The scherzo is marked "Wuchtig" ("weighty"). Mitropoulos achieves that but he ensures that the rhythms have life and spring so that the music never sounds ponderous. This is a strong, purposeful reading in which Mahler’s grotesqueries are tellingly realized. I’m sure Mitropoulos was right to change his mind about the ordering of these two middle movements. There is a strong relationship of key and musical material between the first movement and the scherzo. Just as importantly, if the andante is placed third the listener is given something of a (very necessary) emotional respite before the finale. Here Mitropoulos does the tranquil passages of the andante, such as the opening four minutes or so, very well indeed, proving that he could respond successfully to lyrical music as well as more dramatic pieces. However, as the tension and intensity begin to increase, the conductor moves with the music and the extended, passionate climactic passage between 10’38" and 13’36" is breathtaking in its ardour. In the closing pages the music dies away beautifully with a lovely, poignant clarinet solo.

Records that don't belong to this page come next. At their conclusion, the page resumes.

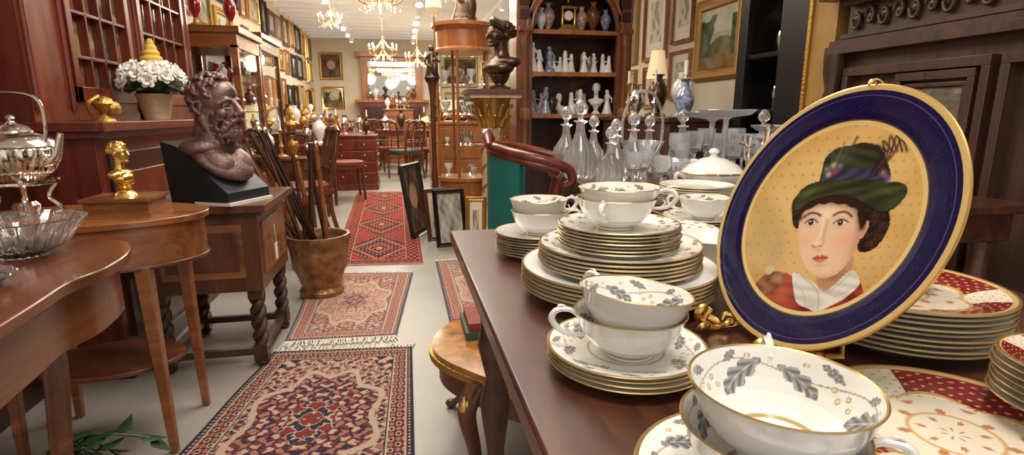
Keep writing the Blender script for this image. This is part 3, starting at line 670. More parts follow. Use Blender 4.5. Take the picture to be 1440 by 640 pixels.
# classical bust
def bustparts():
    P=[('e',(-.004,0,.302),(.060,.050,.062)),('e',(.020,0,.285),(.040,.038,.050)),('e',(.030,0,.250),(.026,.028,.034)),('c',[(.054,0,.302),(.064,0,.286),(.070,0,.270)],[.005,.006,.0085]),
       ('c',[(.050,.004,.303),(.050,.020,.304),(.040,.034,.298)],[.006,.006,.004]),('c',[(.050,-.004,.303),(.050,-.020,.304),(.040,-.034,.298)],[.006,.006,.004]),
       ('e',(.054,0,.246),(.006,.011,.004)),('e',(.053,0,.240),(.006,.009,.004)),('e',(.048,0,.224),(.013,.014,.012)),
       ('e',(.040,.022,.268),(.015,.013,.016)),('e',(.040,-.022,.268),(.015,.013,.016)),('e',(.043,.018,.290),(.008,.009,.007)),('e',(.043,-.018,.290),(.008,.009,.007)),
       ('c',[(-.004,0,.26),(-.010,0,.19),(-.012,0,.14)],[.033,.031,.044]),('e',(-.012,0,.125),(.060,.115,.040)),('e',(.008,.0,.095),(.062,.085,.045)),('e',(.025,.038,.092),(.034,.038,.032)),('e',(.025,-.038,.092),(.034,.038,.032)),
       ('c',[(0,0,.10),(0,0,.03)],[.060,.036]),('e',(-.070,0,.300),(.026,.028,.026)),('e',(-.002,.050,.280),(.010,.006,.014)),('e',(-.002,-.050,.280),(.010,.006,.014))]
    rs=random.Random(5)
    for i in range(130):
        a=rs.uniform(0,2*pi); e=rs.uniform(-.15,1.45)
        x,y,z=math.cos(a)*math.cos(e),math.sin(a)*math.cos(e),math.sin(e)
        if x>.45 and z<.55: continue
        if x>.1 and z<.2: continue
        q=1.02
        P.append(('c',[(x*.062*q-.004,y*.053*q,.303+z*.064*q),((x-.25)*.064*q-.004,y*.054*q,.303+(z+.05)*.064*q)],[.0065,.0045]))
    for k in range(4): P.append(('c',[(.03+.006*k,-.085+.02*k,.13-.006*k),(.05,-.01,.085-.012*k),(.035,.06,.11-.02*k)],[.006,.008,.006]))
    return P
BV,BF=sculpt(bustparts(),.0032,2)
b=B(); b.box(-.925,-.735,2.20,2.36,.750,.765,WALN); b.box(-.915,-.745,2.215,2.345,.765,.797,WALN); b.box(-.922,-.738,2.205,2.355,.797,.807,WALN)
b.lathe([(0,.807),(.035,.807),(.03,.815),(.018,.824),(.022,.832),(0,.832)],GOLD,24,T(-.83,2.28,0))
b.add(BV,BF,GOLD,T(-.83,2.28,.822)@R(-.2)@S(.40)); b.done('gilt_bust_on_wooden_plinth',bevel=.002)

# barley twist pedestal table
b=B()
b.box(-1.06,-.54,2.80,3.50,.67,.70,WALNd); b.box(-1.04,-.56,2.82,3.48,.655,.67,OAK); b.box(-1.02,-.58,2.84,3.46,.34,.655,WALNd)
b.box(-.585,-.573,2.90,3.40,.40,.62,WALN); b.box(-.95,-.64,2.832,2.845,.40,.62,WALN); b.box(-.93,-.66,2.826,2.835,.43,.59,WALNd)
for x in (-.98,-.62):
    for y in (2.89,3.41):
        for ph in (0,pi):
            pts=[(x+.014*math.cos(t*14+ph),y+.0175*math.sin(t*14+ph),.07+.25*t*1.0) for t in np.linspace(0,1,40)]
            b.tube(pts,.019,OAK,8)
        b.box(x-.028,x+.028,y-.035,y+.035,.30,.36,OAK); b.box(x-.028,x+.028,y-.035,y+.035,.03,.10,OAK); b.sph((x,y,.018),(.03,.0375,.018),OAK)
for y in (2.89,3.41): b.box(-.98,-.62,y-.015,y+.015,.05,.08,OAK)
for x in (-.98,-.62): b.box(x-.015,x+.015,2.88,3.42,.05,.08,OAK)
b.tube([(-.538,2.95,.60),(-.537,2.96,.52)],.002,PAGE,4); b.box(-.540,-.537,2.93,2.98,.45,.52,PAGE)
b.done('barley_twist_stand',bevel=.003)

# bearded man bust
def manparts():
    P=[('e',(-.012,0,.412),(.096,.077,.088)),('e',(.040,0,.428),(.050,.062,.056)),('e',(.055,0,.350),(.044,.050,.060)),('e',(.088,0,.368),(.020,.015,.036)),
       ('e',(.062,0,.30),(.040,.045,.045)),
       ('c',[(.086,.008,.402),(.083,.034,.405),(.064,.058,.392)],[.011,.012,.008]),('c',[(.086,-.008,.402),(.083,-.034,.405),(.064,-.058,.392)],[.011,.012,.008]),
       ('c',[(.090,0,.400),(.107,0,.380),(.122,0,.355)],[.011,.013,.016]),('e',(.108,.013,.350),(.013,.010,.010)),('e',(.108,-.013,.350),(.013,.010,.010)),
       ('e',(.100,0,.308),(.009,.017,.0055)),('e',(.101,0,.297),(.008,.014,.005)),
       ('e',(.078,0,.270),(.032,.034,.034)),('e',(.048,0,.278),(.046,.054,.036)),
       ('c',[(-.01,0,.37),(-.02,0,.29),(-.035,0,.20)],[.070,.074,.092]),('e',(-.045,0,.215),(.10,.135,.055)),('e',(.005,0,.165),(.135,.125,.050),(0,.62,0)),('e',(.03,.05,.165),(.075,.06,.045),(0,.62,0)),('e',(.03,-.05,.165),(.075,.06,.045),(0,.62,0))]
    for s in (-1,1):
        P+=[('e',(.073,s*.030,.381),(.014,.014,.012)),('c',[(.086,s*.016,.384),(.089,s*.030,.389),(.078,s*.045,.383)],[.004,.005,.004]),
            ('c',[(.086,s*.018,.375),(.087,s*.030,.371),(.078,s*.043,.375)],[.004,.004,.003]),
            ('e',(.064,s*.044,.352),(.026,.020,.024)),
            ('c',[(.110,s*.005,.329),(.101,s*.026,.320),(.084,s*.042,.296)],[.010,.010,.007]),
            ('c',[(-.010,s*.076,.400),(-.026,s*.086,.394),(-.026,s*.084,.368),(-.008,s*.076,.350)],[.006,.007,.007,.007]),('e',(-.008,s*.076,.375),(.012,.006,.022)),
            ('c',[(-.01,s*.062,.33),(.01,s*.048,.26),(.03,s*.02,.205)],[.020,.018,.016])]
    rs=random.Random(2)
    for i in range(260):
        a=rs.uniform(0,2*pi); e=rs.uniform(-.55,1.5); d=lambda a,e:(math.cos(a)*math.cos(e),math.sin(a)*math.cos(e),math.sin(e))
        x,y,z=d(a,e)
        if x>.42 and z<.80: continue
        if x>.05 and z<.15: continue
        if abs(y)>.8 and z<.05 and x>-.35: continue
        pts=[];sg=rs.choice((-1,1))
        for k in range(3):
            xx,yy,zz=d(a+.13*k*sg,e-.09*k); q=1.01+.05*math.sin(k*1.6)
            pts.append((-.010+xx*.098*q,yy*.080*q,.416+zz*.093*q))
        P.append(('c',pts,[.006,.0095,.005]))
    for i in range(260):
        a=rs.uniform(-1.9,1.9); z=rs.uniform(.242,.350)
        if z>.290 and abs(a)<.75: continue
        k=1-max(0,.30-z)*4.6
        x=.036+math.cos(a)*.067*k; y=math.sin(a)*.060*k
        P.append(('c',[(x,y,z),(x+.003,y,z-.006),(x+.002*rs.choice((-1,1)),y+.004,z-.013)],[.004,.0062,.0035]))
    return P
MV,MF=sculpt(manparts(),.0028,2)
b=B(); b.M=T(-.735,2.99,.70)@R(-.46)
b.add(MV,MF,COPP,T(.016,0,.008)@S(.96,.96,.97))
side_=[(-.158,.245),(-.08,.225),(.135,.050),(.135,0),(-.135,0)]
b.prism(side_,-.115,.115,BLK,Matrix(((1,0,0,0),(0,0,-1,0),(0,1,0,0),(0,0,0,1))))
b.box(-.02,.147,-.119,.119,-.0,.012,PAGE)
b.done('bearded_man_bust')

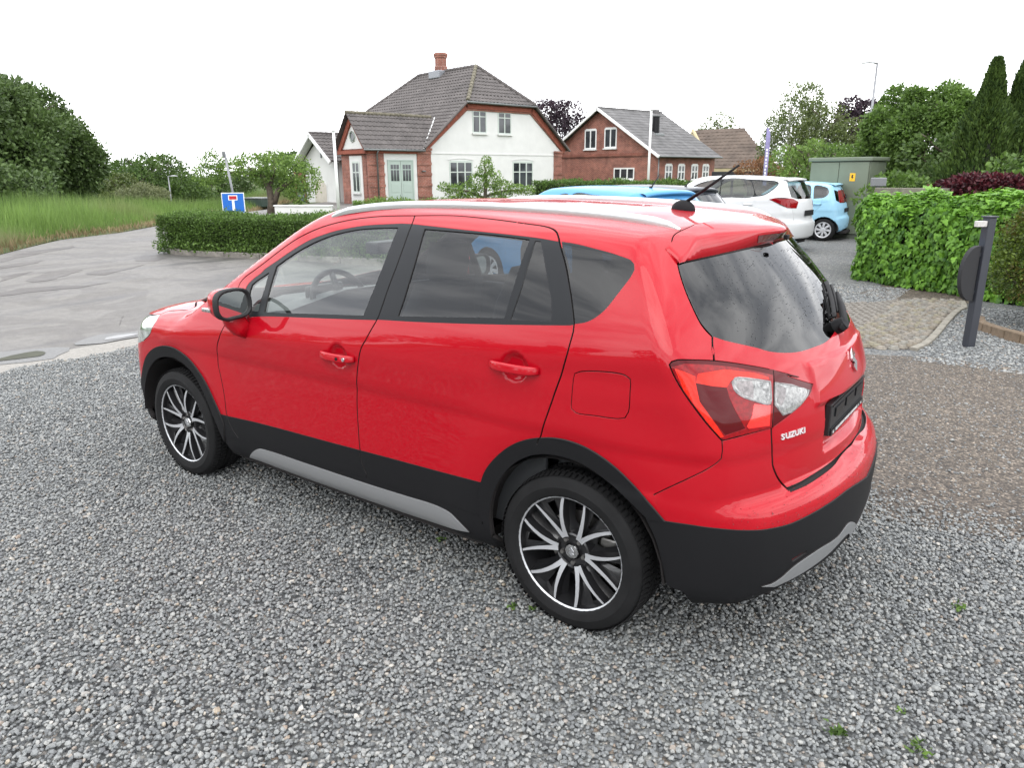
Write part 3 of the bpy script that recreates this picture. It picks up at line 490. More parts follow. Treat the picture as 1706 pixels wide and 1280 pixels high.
M_GLC=glass('clear window glass',(.90,.95,.92),ior=2.0)
M_GLT=glass('privacy window glass',(.32,.34,.36),ior=1.65)
M_GLQ=glass('dark quarter glass',(.08,.085,.09),ior=1.6)
M_GLR=glass('tinted rear glass',(.05,.055,.06),ior=1.68)
M_LENSR=mat('red lamp lens',(.21,.001,.004),.15,spec=.15,coat=.5,coatr=.02,noise=(60,.35))
M_LENSO=mat('orange red lamp element',(.62,.016,.006),.2,spec=.15,coat=.5,coatr=.02,noise=(90,.25))
M_LENSB=mat('bright red lamp element',(.85,.012,.008),.15,coat=1,coatr=.02,noise=(120,.2))
M_LENSD=mat('dark red lamp element',(.075,.001,.003),.2,spec=.12,coat=.3,coatr=.02)
M_LENSW=mat('clear lamp element',(.22,.22,.215),.20,metal=.3,coat=1,coatr=.02,noise=(70,.75))
M_LENSG=mat('grey lamp element',(.16,.14,.14),.25,metal=.3,coat=1,coatr=.02,noise=(60,.6))
M_HEAD=mat('headlamp lens',(.34,.38,.36),.08,metal=.3,coat=1,coatr=.01,noise=(25,.5))
reg=json.loads(REGIONS)
S1=car_surface()
car=empty('hatchback_car',(0,0,0),label='bright red crossover hatchback with black wheel arches and silver roof rails on the gravel',cat='car')
POLY={k:outline(v) for k,v in reg['P'].items()}
order=['front_fender','hood','windscreen','front_bumper','headlight','front_door','rear_door','tailgate','rear_bumper','fuel_flap','front_window_trim','rear_window_trim',
 'front_quarter_glass','front_door_glass','rear_door_glass','rear_quarter_glass','side_rear_glass','rear_window','tail_light','tailgate_light','lamp_top_band','lamp_orange','lamp_upper','lamp_dark','lamp_block','lamp_rim','reversing_light','reversing_grey','lens_rim','clear_lens','clear_dark',
 'grille','bumper_lower','front_bumper_lower','front_door_cladding','rear_door_cladding','sill','sill_garnish','skid_plate','reflector','front_arch_trim','rear_arch_trim','_front_wheel_hole','_rear_wheel_hole']
gaps=[(cat(np.array(v).reshape(-1,2),.016),.005 if k=='bump' else .008,False) for k,v in reg['G'].items() if k!='sill']
gaps+=[(POLY['fuel_flap'],.005,True),(POLY['tail_light'],.006,True),(POLY['tailgate_light'],.005,True),(POLY['headlight'],.005,True)]
vo,fo,lab,names=skin(S1,[(k,POLY[k]) for k in order],gaps,step=.028,fine=[(-2.6,-2.18,-.06,.36,.011),(-1.2,-.95,.1,.42,.011),(-.25,.02,.05,.30,.011)])
cz=S1.point(vo[fo].mean(1)[:,0],vo[fo].mean(1)[:,1])
low=(cz[:,2]<.36)&(lab==0); lab[low]=names.index('_front_wheel_hole')
SPEC={ # material, offset, join
 'body':(M_RED,0,1),'front_fender':(M_RED,0,0),'hood':(M_RED,0,1),'windscreen':(M_GLC,-.003,1),'front_bumper':(M_RED,0,1),'headlight':(M_HEAD,0,0),'grille':(M_CLAD,-.01,1),'front_door':(M_RED,0,0),'rear_door':(M_RED,0,0),
 'tailgate':(M_RED,0,1),'rear_bumper':(M_RED,0,1),'fuel_flap':(M_RED,0,2),'front_window_trim':(M_TRIM,-.001,0),'rear_window_trim':(M_TRIM,-.001,0),'front_quarter_glass':(M_GLC,-.006,0),'front_door_glass':(M_GLC,-.006,0),
 'rear_door_glass':(M_GLT,-.006,0),'rear_quarter_glass':(M_GLQ,-.004,0),'side_rear_glass':(M_GLQ,-.001,0),'rear_window':(M_GLR,-.001,1),'tail_light':(M_LENSR,.004,0),'tailgate_light':(M_LENSD,.004,0),'reversing_light':(M_LENSW,.004,0),'clear_lens':(M_LENSW,.004,0),'lamp_top_band':(M_LENSD,.0045,0),'lamp_orange':(M_LENSO,.0035,0),'lamp_upper':(M_LENSO,.0035,0),'lamp_dark':(M_LENSD,.003,0),'lamp_block':(M_LENSB,.004,0),'lamp_rim':(M_LENSG,.0055,0),'reversing_grey':(M_LENSG,.0035,0),'lens_rim':(M_LENSG,.0055,0),'clear_dark':(M_LENSG,.0035,0),
 'bumper_lower':(M_CLAD,.006,1),'front_bumper_lower':(M_CLAD,.004,1),'front_door_cladding':(M_CLAD,.004,0),'rear_door_cladding':(M_CLAD,.004,0),'sill':(M_CLAD,.002,0),'sill_garnish':(M_SKID,.008,0),'skid_plate':(M_SKID,.012,1),'reflector':(M_LENSR,-.004,0),
 'front_arch_trim':(M_CLAD,.010,0),'rear_arch_trim':(M_CLAD,.010,0)}
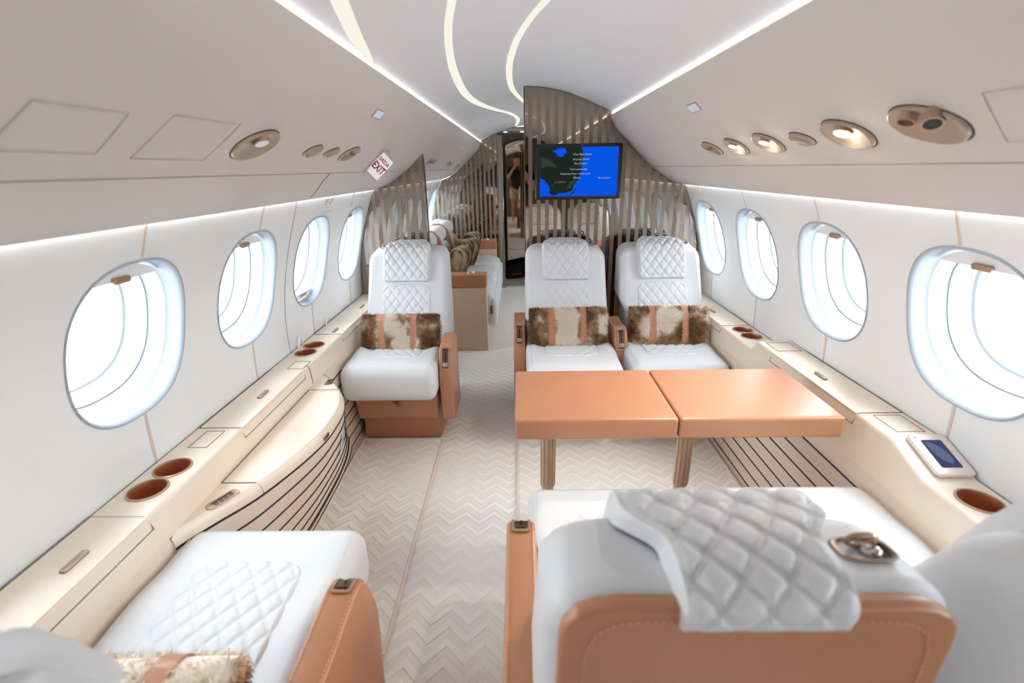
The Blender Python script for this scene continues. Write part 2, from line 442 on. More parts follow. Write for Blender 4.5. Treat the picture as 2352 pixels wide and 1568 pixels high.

If what has gone before is extremely fine, the account of the massive finale is devastating. The orchestra plays out of their skins and cope heroically with the strenuous demands made upon them by both composer and conductor. There are a few fluffed notes in the brass but these are minor blemishes and, indeed, they heighten the sense of musicians giving their all. The performance is overwhelming but it never descends into hysteria.

I’m not sure what instrument(s) Mitropoulos used for the famous hammer blows. This is a most difficult effect to bring off and I don’t think it quite works here (nor in the New York account either, for that matter.) I suspect that the hammer blows are achieved "merely" on a bass drum. The first blow (12’43") doesn’t really register as it might. The second (17’29") is better (and more telling than in New York). What really matters, however, is that this second blow prefaces a musical catharsis in the pages that follow and in this performance it sound as if the notes are being torn out of the players. In the minutes that follow the second hammer blow we hear playing of white hot, molten intensity. True, the brass players do rather force their tone a bit but this can be forgiven in the passion of the moment. Ironically, the controversial third hammer blow (controversial because Mahler had second thoughts about its inclusion and not every conductor plays it) is the clearest of the three on this occasion. Mitropoulos’s rendition of the doom-laden coda that follows leaves the listener looking into the abyss. Thank goodness that there is no applause to break the spell (this was a live studio recording but there are no sounds to indicate the presence of an audience.)

This is a unique document. It’s quite the most shattering performance of this incredible symphony that I’ve ever heard (or hope to hear.) By reason of the very intensity that informs it from first to last it may not appeal to all listeners. It is an unashamedly subjective traversal and those who prefer a more objective stance may not respond as positively as I did. I can only say, borrowing Michael Kennedy’s felicitous phrase in reviewing a performance led by Haitink at the 2003 Proms, that I was "left drained yet elated by this devastating masterpiece of a symphony."

The Mahler is the highlight of the set but the whole anthology offers examples of great, inspirational conducting. This is music making that demands to be heard and I can only recommend this set with the greatest possible enthusiasm.